Salima Mazari, one of only three women governors in the country, is matter-of-fact about what’s in store. “In the provinces controlled by Taliban, no women exist there anymore, not even in the cities. They are all imprisoned in their homes”, she said before her town fell. Barely 72 hours of fall of Kabul, Taliban is out beating and whipping people on the streets. Nobody, repeat nobody, inside Afghanistan believes a single word of Taliban spokesman when he promises women’s rights (“within Sharia”) or blanket amnesty of people who opposed them. Already people are hiding books, buying burqas, wrapping up television and satellite boxes in the attic. On Kabul streets Talibs were seen taunting women outside of a women’s school that they should go and cover head-to-toe next time they come out and prepare to be their brides, beauty salon operators are already whitewashing their displays so that it does not offend Talibs’ perverted sense of decorum. Elsewhere in the country Taliban soldiers are going from door to door extracting child brides, shutting down women’s schools, enforcing their diktats with summary executions.

 

Taliban does not need to govern, it just rules – with mass hangings, flogging and amputations, incarceration and beatings at any pretense; this time is no different.

 

As I watch last vestiges of civilized life fall before our eyes inside Afghanistan, I cannot but question the framework of “forever wars” that seems to have guided our decision. One can argue that US presence outlived its stated goals by 2011 when Osama Bin Laden was killed. One can also argue that mission is ongoing – there is every possibility that Taliban will provide safe haven to terrorists and US intelligence has repeatedly warned us about it. Most Afghans would agree that US had to leave at some point lest it be deemed an occupier, but they would immediately add that time is not right, that US mission is not yet complete. What gives?

 

To everyone on the ground in Afghanistan and thousands who went back, US mission was always about peacekeeping and mercy. Most people in Afghanistan wanted Taliban, or worse Al Qaeda, just as much as we did – nada. So they welcomed US for driving the baddies out, and providing hope for the civil society – a society that grew slowly but surely thereafter. Afghanistan operates its own Satellite, Afghanistan 1, almost all of the country is covered under mobile telephone, way back in 2016 Afghanistan had 32 million GSM connections and about 400 thousand other connections while population was just north of 35 million. Back in 2000, 47 percent of Afghan men were literate while literacy for women was a paltry 15%. In the most recent survey, female literacy rate for youth (ages 15-24 years, the most relevant comparison cohort) jumped to 56% (the number for males shot up too to 74%).  Primary school enrollment for females as % of the female population in the age group shot up from 0 in 2003 to almost 70% by 2005, and now over 80% even if almost two and a quarter million of Afghan girls are still out of school.
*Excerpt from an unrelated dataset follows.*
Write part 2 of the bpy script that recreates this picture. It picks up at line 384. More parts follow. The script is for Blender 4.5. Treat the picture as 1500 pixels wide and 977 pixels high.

All of these developments happened in the last 20 years, and none of these could be imaginable under Taliban.

 

These changes were organic. Outside of military expense, and salary for Afghan soldiers and police US hardly paid anything for infrastructure for Afghanistan. Much of the initiative was taken by expat Afghans returning home with expertise and capital. Other friendly countries came in and lent or built infrastructure as a goodwill gesture. For example, India has invested over USD 3 Billion in 400+ projects over the last twenty years, including a 218-kilometer artery near Iran border and a hydropower project known as Salma Dam, Afghanistan exports almost half a billion dollars of goods to India every year, mostly dry fruits. Overall, Foreign Direct Investment varied widely affected by insurgency, but it did shoot up to USD 250 million in 2005 after staying at Zero since 1980’s. Overall, aid dependency is down at 21.9% in the most recent period, it was at an astronomical 49.3% even in 2011. Afghanistan made progress internally, even if headlines we received only talked about strife.

 

To me these last two decades were one shining example of exporting American ideas and ideals to a very volatile region. In the first press conference of the new Taliban government, a courageous Afghan journalist asked if Taliban is sorry for the lives it cost the country. The next day there were women protesters on the streets of Kabul holding signs attesting to their opposition to the new regime. Courageous and exemplary as they are, they did not happen in a vacuum. They all saw glimpses of a free world, and imagined an Afghan version. What US presence was doing was providing a backbone to the civil society.  Just like US presence was doing to Afghan military.

 

Call it peacekeeping, mercy mission even. US presence had long transitioned into a phase with the long-gestation period. By reneging on that promise, we made ourselves look – and be – small. Small in the eyes of freedom-loving people in Hong Kong, or Xinjiang, North Korea or Russia, among a laundry list. We made Afghanistan hitch a ride on us and then ditched them – spectacularly and unceremoniously. If Afghan people survive a second Taliban regime, do not blame them if they run to everybody but the US for a little hand up.

 

When we turn a mercy [Rehmat] mission into apocalypse [Quayamat], we seed a post-American world. I am not ready for that. Are you?